Task instructions
Copy all records verbatim.

-.-.-

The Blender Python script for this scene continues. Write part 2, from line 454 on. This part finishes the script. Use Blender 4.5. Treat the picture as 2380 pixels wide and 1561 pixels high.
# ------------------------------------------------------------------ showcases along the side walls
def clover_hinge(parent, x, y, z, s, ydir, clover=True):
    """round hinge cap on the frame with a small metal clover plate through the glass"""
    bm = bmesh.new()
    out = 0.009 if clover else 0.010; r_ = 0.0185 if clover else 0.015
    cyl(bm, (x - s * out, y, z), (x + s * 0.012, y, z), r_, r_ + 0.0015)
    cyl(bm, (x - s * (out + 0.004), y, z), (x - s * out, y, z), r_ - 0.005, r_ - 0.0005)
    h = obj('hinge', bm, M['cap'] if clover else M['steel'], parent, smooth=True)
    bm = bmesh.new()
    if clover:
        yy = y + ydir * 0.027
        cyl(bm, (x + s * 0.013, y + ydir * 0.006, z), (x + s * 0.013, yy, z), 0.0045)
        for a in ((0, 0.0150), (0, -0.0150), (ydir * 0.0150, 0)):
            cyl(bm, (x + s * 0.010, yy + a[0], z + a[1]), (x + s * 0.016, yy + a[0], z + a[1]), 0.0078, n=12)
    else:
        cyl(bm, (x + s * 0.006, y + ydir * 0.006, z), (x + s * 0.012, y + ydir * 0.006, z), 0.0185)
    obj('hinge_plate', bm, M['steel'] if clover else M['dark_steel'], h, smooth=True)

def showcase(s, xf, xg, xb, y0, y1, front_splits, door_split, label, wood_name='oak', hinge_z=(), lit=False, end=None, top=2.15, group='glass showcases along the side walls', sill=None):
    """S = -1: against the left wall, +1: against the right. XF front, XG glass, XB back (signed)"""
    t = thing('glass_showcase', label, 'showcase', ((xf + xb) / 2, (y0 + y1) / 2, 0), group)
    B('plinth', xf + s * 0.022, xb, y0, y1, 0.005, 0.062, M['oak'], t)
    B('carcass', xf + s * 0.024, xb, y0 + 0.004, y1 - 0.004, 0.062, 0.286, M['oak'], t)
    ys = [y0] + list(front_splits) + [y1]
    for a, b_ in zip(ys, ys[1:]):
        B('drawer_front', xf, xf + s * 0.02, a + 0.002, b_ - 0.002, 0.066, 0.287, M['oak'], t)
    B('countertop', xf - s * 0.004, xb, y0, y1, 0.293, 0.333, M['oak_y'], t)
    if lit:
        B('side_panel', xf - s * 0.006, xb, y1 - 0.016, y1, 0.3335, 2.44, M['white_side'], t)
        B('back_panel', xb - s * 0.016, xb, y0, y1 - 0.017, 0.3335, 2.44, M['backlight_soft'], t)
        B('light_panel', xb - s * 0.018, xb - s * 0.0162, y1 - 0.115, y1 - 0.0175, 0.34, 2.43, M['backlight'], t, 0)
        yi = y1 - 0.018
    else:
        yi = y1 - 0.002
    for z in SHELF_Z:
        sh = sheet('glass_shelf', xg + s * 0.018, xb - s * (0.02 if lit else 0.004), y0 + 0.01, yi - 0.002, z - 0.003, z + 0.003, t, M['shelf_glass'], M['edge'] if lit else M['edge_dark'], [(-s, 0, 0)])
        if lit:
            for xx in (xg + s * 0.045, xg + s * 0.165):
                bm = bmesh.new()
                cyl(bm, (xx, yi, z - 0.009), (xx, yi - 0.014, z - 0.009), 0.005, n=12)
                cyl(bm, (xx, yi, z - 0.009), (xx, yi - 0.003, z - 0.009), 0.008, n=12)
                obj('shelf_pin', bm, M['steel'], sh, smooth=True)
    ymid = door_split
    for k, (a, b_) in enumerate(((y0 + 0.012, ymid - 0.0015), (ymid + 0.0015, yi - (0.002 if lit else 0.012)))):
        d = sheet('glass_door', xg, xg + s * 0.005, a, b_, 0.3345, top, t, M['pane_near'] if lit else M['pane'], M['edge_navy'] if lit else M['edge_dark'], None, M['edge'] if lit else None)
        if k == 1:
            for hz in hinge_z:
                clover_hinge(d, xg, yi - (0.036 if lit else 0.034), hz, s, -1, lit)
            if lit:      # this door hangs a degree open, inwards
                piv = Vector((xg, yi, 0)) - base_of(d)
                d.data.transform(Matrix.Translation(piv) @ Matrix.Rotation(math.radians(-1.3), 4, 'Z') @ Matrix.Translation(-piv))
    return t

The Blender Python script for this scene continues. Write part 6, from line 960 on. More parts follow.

-.-.-

Task response
The Blender Python script for this scene continues. Write part 2, from line 454 on. This part finishes the script. Use Blender 4.5. Treat the picture as 2380 pixels wide and 1561 pixels high.
# ------------------------------------------------------------------ showcases along the side walls
def clover_hinge(parent, x, y, z, s, ydir, clover=True):
    """round hinge cap on the frame with a small metal clover plate through the glass"""
    bm = bmesh.new()
    out = 0.009 if clover else 0.010; r_ = 0.0185 if clover else 0.015
    cyl(bm, (x - s * out, y, z), (x + s * 0.012, y, z), r_, r_ + 0.0015)
    cyl(bm, (x - s * (out + 0.004), y, z), (x - s * out, y, z), r_ - 0.005, r_ - 0.0005)
    h = obj('hinge', bm, M['cap'] if clover else M['steel'], parent, smooth=True)
    bm = bmesh.new()
    if clover:
        yy = y + ydir * 0.027
        cyl(bm, (x + s * 0.013, y + ydir * 0.006, z), (x + s * 0.013, yy, z), 0.0045)
        for a in ((0, 0.0150), (0, -0.0150), (ydir * 0.0150, 0)):
            cyl(bm, (x + s * 0.010, yy + a[0], z + a[1]), (x + s * 0.016, yy + a[0], z + a[1]), 0.0078, n=12)
    else:
        cyl(bm, (x + s * 0.006, y + ydir * 0.006, z), (x + s * 0.012, y + ydir * 0.006, z), 0.0185)
    obj('hinge_plate', bm, M['steel'] if clover else M['dark_steel'], h, smooth=True)

def showcase(s, xf, xg, xb, y0, y1, front_splits, door_split, label, wood_name='oak', hinge_z=(), lit=False, end=None, top=2.15, group='glass showcases along the side walls', sill=None):
    """S = -1: against the left wall, +1: against the right. XF front, XG glass, XB back (signed)"""
    t = thing('glass_showcase', label, 'showcase', ((xf + xb) / 2, (y0 + y1) / 2, 0), group)
    B('plinth', xf + s * 0.022, xb, y0, y1, 0.005, 0.062, M['oak'], t)
    B('carcass', xf + s * 0.024, xb, y0 + 0.004, y1 - 0.004, 0.062, 0.286, M['oak'], t)
    ys = [y0] + list(front_splits) + [y1]
    for a, b_ in zip(ys, ys[1:]):
        B('drawer_front', xf, xf + s * 0.02, a + 0.002, b_ - 0.002, 0.066, 0.287, M['oak'], t)
    B('countertop', xf - s * 0.004, xb, y0, y1, 0.293, 0.333, M['oak_y'], t)
    if lit:
        B('side_panel', xf - s * 0.006, xb, y1 - 0.016, y1, 0.3335, 2.44, M['white_side'], t)
        B('back_panel', xb - s * 0.016, xb, y0, y1 - 0.017, 0.3335, 2.44, M['backlight_soft'], t)
        B('light_panel', xb - s * 0.018, xb - s * 0.0162, y1 - 0.115, y1 - 0.0175, 0.34, 2.43, M['backlight'], t, 0)
        yi = y1 - 0.018
    else:
        yi = y1 - 0.002
    for z in SHELF_Z:
        sh = sheet('glass_shelf', xg + s * 0.018, xb - s * (0.02 if lit else 0.004), y0 + 0.01, yi - 0.002, z - 0.003, z + 0.003, t, M['shelf_glass'], M['edge'] if lit else M['edge_dark'], [(-s, 0, 0)])
        if lit:
            for xx in (xg + s * 0.045, xg + s * 0.165):
                bm = bmesh.new()
                cyl(bm, (xx, yi, z - 0.009), (xx, yi - 0.014, z - 0.009), 0.005, n=12)
                cyl(bm, (xx, yi, z - 0.009), (xx, yi - 0.003, z - 0.009), 0.008, n=12)
                obj('shelf_pin', bm, M['steel'], sh, smooth=True)
    ymid = door_split
    for k, (a, b_) in enumerate(((y0 + 0.012, ymid - 0.0015), (ymid + 0.0015, yi - (0.002 if lit else 0.012)))):
        d = sheet('glass_door', xg, xg + s * 0.005, a, b_, 0.3345, top, t, M['pane_near'] if lit else M['pane'], M['edge_navy'] if lit else M['edge_dark'], None, M['edge'] if lit else None)
        if k == 1:
            for hz in hinge_z:
                clover_hinge(d, xg, yi - (0.036 if lit else 0.034), hz, s, -1, lit)
            if lit:      # this door hangs a degree open, inwards
                piv = Vector((xg, yi, 0)) - base_of(d)
                d.data.transform(Matrix.Translation(piv) @ Matrix.Rotation(math.radians(-1.3), 4, 'Z') @ Matrix.Translation(-piv))
    return t

The Blender Python script for this scene continues. Write part 6, from line 960 on. More parts follow.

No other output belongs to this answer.